Clarence "Titbird" Bauer - Decoy Carver

Specializing in Miniature Decoys!!

Clarence Bauer passed away May 23rd,  2006  at the age of 81 

Clarence Bauer is one of the "Old Time Carvers" A Classic "Susquehanna Flats decoy maker."

I talked to Titbird, as he is known, on the 11th of September at the Duck Fair in Havre de Grace, MD. He say's this is going to be the last year for carving. He is going to slow down now to pursue some other things. This show will be one on his last shows, he told me.

Titbird started in the Decoy business as a young kid of 6 or 7 years old. He started out helping in Jim Curriers Decoy Shop. Jim's shop was real close to where Clarence lived as a youngster growing up in the coastal village of Havre de Grace. "I hand sanded heads and fooled around like that", Titbird said. He played around the shop and helped out some, learning to make stuff nice. Although not as a real job, there was much to be seen and you can't help but to learn some tricks and different ways to work with wood. Every carver does some different things and Jim was no exception.

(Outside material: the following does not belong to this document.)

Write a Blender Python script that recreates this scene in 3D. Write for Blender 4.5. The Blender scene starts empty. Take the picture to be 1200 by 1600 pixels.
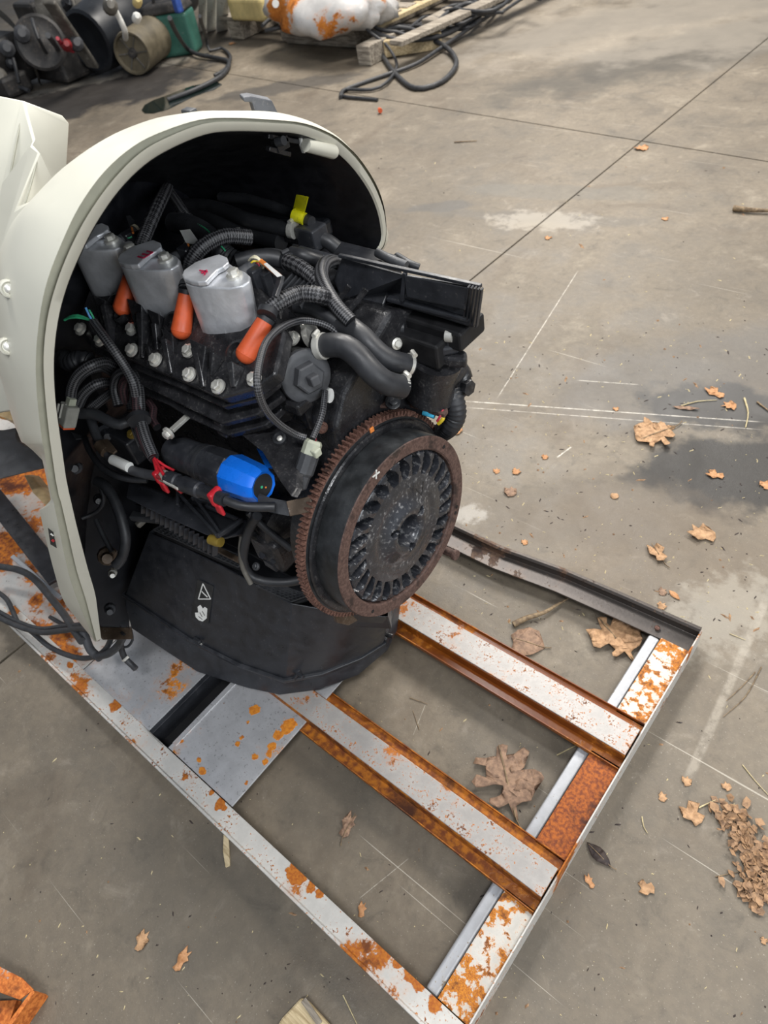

Titbird then went on to work for Madison Mitchell and except for a 4 year stint in the Army worked with him for 32 years. He started working there when he was 13, and continued to work at the shop until it closed in 1979. All the while he worked full time at the Edgewood Arsenal which is part of Aberdeen Proving Grounds, in Edgewood Md. Titbird was able to sand and carve while on this job at the military site. He would take a couple of baskets of heads and work on them for Mitchell. "I would carve them for 15 cents apiece." Payday for Titbird from Madison Mitchell was only once a year, between hunting season and Christmas. Titbird began making miniature decoys. "I would use the piece of wood that comes from under the bill and neck to make the bodies, this piece just got thrown out anyway." Then I made up the heads from any piece of scrap that laid around. These I could sell at anytime.

In 1972, Titbird retired from the military job and then went on to work for Madison Mitchell full time for the next 6 years. Still making his miniatures and helping other decoy carvers with making, finishing and painting their decoys until 1989. It was then that Titbird and his wife moved to Florida. "Florida was tough, nobody wanted to buy my miniatures. I didn't like Florida and Florida didn't like me!! I told the wife I was moving back home and she could stay in Florida if she wanted to." That's what happened, she stayed in Florida and Titbird moved back home in 1995. "Been here ever since and haven't regretted it once."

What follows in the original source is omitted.